I barely know where to start in talking about these experiences. Goreme and Cappadocia were the most mysterious and humbling. These cave refuges of troglodytes and early Christians were often built at great heights above the current ground level—or far below ground. How did they get up there? How did they tolerate long seasons underground? You have a sense about how scared these people must have been, much of the time, threatened by Hittites and Romans et al. The spaces are so small. They would have known everything about each other—a contrast from our life of screens and large dwellings. And the simple, repetitive and sometimes beautiful scenes of the life of Christ in these churches give one the sense of how much reinforcement is necessary to start a religion from the ground up.


Jack in the Bouletarian theatre that served as the ruling council's meeting place as well as a theatre and performance space.

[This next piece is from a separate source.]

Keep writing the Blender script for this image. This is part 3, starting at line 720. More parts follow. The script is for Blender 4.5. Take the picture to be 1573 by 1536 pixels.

Then, Ephesus and Afrodisias.
These two cities give a living sense of Roman life, in its beauty and brutality. The museum near Ephesus had a riveting exhibit on gladiator culture in ancient Rome, complete with an analysis of the wounds suffered by gladiators based on the skeletal evidence. This culture existed among the beautiful marble buildings and statues; blood and circuses and Ridley Scott/Russell Crowe. Yet you can not help but compare the artistry born of imperial ego, politics, wealth and will in these urban spaces with those we inhabit and find our world poverty-stricken in comparison.

At Afrodisias, up until the last few decades, the town of Gehre was built right on top of Afrodisias. Townspeople built there modest houses braced by the bottoms of roman columns, and crushed their grapes in roman baths. The Temple of Aphrodite, unreconstructed, was a field for their livestock. Seeing the pictures of Gehre (since moved a few kilometers, sadly, to allow the excavation) gives one the sense of how we are just the latest layer in this earth lasagna.

Okay, I will stop. Thanks to you All This Is That readers for indulging me in this Turkey travelogue. We have more ruins to go, so life is very, very good for that reason and all the others that make travel so great.